====== Data excerpts
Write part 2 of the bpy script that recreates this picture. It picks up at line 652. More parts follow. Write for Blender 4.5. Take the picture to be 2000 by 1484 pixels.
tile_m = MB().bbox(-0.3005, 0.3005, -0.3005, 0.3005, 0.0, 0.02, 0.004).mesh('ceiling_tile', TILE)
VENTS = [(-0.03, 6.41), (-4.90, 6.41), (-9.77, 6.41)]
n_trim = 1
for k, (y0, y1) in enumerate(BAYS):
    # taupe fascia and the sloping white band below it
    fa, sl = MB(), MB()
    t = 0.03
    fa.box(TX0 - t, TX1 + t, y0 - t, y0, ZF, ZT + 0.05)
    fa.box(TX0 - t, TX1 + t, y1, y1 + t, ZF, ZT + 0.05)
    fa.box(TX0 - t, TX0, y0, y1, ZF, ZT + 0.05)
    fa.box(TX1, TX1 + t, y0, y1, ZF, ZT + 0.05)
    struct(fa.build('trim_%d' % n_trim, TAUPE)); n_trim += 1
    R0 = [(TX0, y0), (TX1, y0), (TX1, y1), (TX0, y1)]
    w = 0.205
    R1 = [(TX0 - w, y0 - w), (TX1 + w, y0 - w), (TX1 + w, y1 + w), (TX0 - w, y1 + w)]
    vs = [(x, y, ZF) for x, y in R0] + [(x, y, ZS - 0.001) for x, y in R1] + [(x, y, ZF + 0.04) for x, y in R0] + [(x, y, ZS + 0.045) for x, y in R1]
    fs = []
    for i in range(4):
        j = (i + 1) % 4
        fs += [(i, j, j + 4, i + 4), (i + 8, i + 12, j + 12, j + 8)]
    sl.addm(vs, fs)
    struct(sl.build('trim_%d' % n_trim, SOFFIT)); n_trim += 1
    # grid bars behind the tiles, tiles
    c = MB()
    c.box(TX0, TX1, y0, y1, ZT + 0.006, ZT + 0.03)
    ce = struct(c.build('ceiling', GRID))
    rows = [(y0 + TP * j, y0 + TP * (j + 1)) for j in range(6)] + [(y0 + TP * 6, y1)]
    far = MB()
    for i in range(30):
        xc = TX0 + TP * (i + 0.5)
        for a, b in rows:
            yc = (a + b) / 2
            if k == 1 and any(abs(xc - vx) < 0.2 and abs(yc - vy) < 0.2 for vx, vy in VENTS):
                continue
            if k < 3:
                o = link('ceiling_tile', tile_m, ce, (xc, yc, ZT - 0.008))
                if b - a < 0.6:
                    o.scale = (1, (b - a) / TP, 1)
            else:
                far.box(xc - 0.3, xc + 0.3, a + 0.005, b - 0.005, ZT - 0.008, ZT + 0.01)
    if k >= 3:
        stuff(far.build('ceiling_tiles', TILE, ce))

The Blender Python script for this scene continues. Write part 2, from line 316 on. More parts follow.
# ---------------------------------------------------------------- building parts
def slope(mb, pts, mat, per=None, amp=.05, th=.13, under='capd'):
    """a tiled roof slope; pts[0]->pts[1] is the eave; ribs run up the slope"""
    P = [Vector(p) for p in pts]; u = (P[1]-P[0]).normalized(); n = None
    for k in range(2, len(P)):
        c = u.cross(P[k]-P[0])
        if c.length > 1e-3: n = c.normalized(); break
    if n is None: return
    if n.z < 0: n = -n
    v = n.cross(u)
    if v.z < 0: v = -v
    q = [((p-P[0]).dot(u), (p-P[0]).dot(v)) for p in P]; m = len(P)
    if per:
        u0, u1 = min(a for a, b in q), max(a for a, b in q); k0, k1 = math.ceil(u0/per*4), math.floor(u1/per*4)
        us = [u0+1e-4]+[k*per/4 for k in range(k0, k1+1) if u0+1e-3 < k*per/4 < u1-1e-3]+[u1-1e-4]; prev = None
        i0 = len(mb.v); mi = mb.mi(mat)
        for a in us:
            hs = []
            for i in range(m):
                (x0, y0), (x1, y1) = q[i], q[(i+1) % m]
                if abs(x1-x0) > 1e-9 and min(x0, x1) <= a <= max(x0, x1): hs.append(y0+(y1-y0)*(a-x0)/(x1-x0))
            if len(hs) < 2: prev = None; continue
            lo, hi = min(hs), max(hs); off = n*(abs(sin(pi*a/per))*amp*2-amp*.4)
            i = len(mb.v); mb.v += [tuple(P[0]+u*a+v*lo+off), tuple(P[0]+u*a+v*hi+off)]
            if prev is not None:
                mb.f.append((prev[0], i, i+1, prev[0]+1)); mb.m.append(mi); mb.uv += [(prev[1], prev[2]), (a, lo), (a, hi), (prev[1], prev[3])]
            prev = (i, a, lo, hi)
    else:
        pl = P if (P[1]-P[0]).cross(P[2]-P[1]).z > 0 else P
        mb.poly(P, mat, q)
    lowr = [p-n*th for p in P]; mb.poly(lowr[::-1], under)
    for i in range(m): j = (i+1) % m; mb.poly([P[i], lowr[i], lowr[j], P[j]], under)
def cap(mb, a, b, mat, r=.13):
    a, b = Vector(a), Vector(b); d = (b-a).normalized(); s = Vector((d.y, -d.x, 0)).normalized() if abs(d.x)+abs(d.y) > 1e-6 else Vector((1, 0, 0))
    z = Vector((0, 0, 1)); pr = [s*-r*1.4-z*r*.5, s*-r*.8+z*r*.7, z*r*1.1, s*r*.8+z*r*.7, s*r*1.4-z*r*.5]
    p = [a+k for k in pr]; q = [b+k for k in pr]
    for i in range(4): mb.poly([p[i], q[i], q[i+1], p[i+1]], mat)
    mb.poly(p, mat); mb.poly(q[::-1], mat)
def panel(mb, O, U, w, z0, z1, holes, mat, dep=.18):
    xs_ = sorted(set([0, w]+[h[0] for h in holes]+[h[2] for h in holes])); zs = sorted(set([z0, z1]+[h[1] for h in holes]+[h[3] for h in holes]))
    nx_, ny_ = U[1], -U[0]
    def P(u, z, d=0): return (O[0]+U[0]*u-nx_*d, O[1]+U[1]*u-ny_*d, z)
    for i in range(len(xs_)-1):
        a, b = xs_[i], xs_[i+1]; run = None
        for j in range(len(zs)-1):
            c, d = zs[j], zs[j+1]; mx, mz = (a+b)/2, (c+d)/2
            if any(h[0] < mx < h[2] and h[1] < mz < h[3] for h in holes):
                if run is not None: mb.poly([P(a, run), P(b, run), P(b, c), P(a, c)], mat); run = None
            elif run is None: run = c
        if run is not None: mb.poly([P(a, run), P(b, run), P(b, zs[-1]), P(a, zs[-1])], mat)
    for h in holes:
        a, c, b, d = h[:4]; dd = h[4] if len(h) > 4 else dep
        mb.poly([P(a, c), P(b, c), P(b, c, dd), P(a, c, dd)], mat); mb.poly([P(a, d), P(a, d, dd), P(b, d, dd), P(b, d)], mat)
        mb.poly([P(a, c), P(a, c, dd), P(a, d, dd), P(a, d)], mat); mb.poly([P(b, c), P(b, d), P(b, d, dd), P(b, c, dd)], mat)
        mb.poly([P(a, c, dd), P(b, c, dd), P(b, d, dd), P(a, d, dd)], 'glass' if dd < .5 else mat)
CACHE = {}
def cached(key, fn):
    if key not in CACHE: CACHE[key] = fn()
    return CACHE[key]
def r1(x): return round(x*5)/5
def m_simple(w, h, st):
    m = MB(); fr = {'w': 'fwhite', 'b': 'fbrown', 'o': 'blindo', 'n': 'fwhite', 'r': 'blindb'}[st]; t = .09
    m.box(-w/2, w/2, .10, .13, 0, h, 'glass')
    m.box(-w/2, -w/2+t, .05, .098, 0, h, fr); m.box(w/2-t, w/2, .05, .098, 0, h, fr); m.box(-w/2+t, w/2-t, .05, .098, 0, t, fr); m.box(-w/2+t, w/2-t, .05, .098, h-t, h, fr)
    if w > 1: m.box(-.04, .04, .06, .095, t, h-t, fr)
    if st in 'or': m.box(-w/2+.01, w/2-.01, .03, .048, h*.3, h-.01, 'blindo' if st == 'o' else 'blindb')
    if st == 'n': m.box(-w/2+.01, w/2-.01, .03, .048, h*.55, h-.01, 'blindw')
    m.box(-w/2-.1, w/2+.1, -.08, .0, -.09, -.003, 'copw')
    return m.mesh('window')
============
- _Written instruction_
Exactly repeat the lines running from the top of the listing to the line bearing "stuff(far.build('ceiling_tiles', TILE, ce))", both of those lines included, and only them.

- _Answer below_
Write part 2 of the bpy script that recreates this picture. It picks up at line 652. More parts follow. Write for Blender 4.5. Take the picture to be 2000 by 1484 pixels.
tile_m = MB().bbox(-0.3005, 0.3005, -0.3005, 0.3005, 0.0, 0.02, 0.004).mesh('ceiling_tile', TILE)
VENTS = [(-0.03, 6.41), (-4.90, 6.41), (-9.77, 6.41)]
n_trim = 1
for k, (y0, y1) in enumerate(BAYS):
    # taupe fascia and the sloping white band below it
    fa, sl = MB(), MB()
    t = 0.03
    fa.box(TX0 - t, TX1 + t, y0 - t, y0, ZF, ZT + 0.05)
    fa.box(TX0 - t, TX1 + t, y1, y1 + t, ZF, ZT + 0.05)
    fa.box(TX0 - t, TX0, y0, y1, ZF, ZT + 0.05)
    fa.box(TX1, TX1 + t, y0, y1, ZF, ZT + 0.05)
    struct(fa.build('trim_%d' % n_trim, TAUPE)); n_trim += 1
    R0 = [(TX0, y0), (TX1, y0), (TX1, y1), (TX0, y1)]
    w = 0.205
    R1 = [(TX0 - w, y0 - w), (TX1 + w, y0 - w), (TX1 + w, y1 + w), (TX0 - w, y1 + w)]
    vs = [(x, y, ZF) for x, y in R0] + [(x, y, ZS - 0.001) for x, y in R1] + [(x, y, ZF + 0.04) for x, y in R0] + [(x, y, ZS + 0.045) for x, y in R1]
    fs = []
    for i in range(4):
        j = (i + 1) % 4
        fs += [(i, j, j + 4, i + 4), (i + 8, i + 12, j + 12, j + 8)]
    sl.addm(vs, fs)
    struct(sl.build('trim_%d' % n_trim, SOFFIT)); n_trim += 1
    # grid bars behind the tiles, tiles
    c = MB()
    c.box(TX0, TX1, y0, y1, ZT + 0.006, ZT + 0.03)
    ce = struct(c.build('ceiling', GRID))
    rows = [(y0 + TP * j, y0 + TP * (j + 1)) for j in range(6)] + [(y0 + TP * 6, y1)]
    far = MB()
    for i in range(30):
        xc = TX0 + TP * (i + 0.5)
        for a, b in rows:
            yc = (a + b) / 2
            if k == 1 and any(abs(xc - vx) < 0.2 and abs(yc - vy) < 0.2 for vx, vy in VENTS):
                continue
            if k < 3:
                o = link('ceiling_tile', tile_m, ce, (xc, yc, ZT - 0.008))
                if b - a < 0.6:
                    o.scale = (1, (b - a) / TP, 1)
            else:
                far.box(xc - 0.3, xc + 0.3, a + 0.005, b - 0.005, ZT - 0.008, ZT + 0.01)
    if k >= 3:
        stuff(far.build('ceiling_tiles', TILE, ce))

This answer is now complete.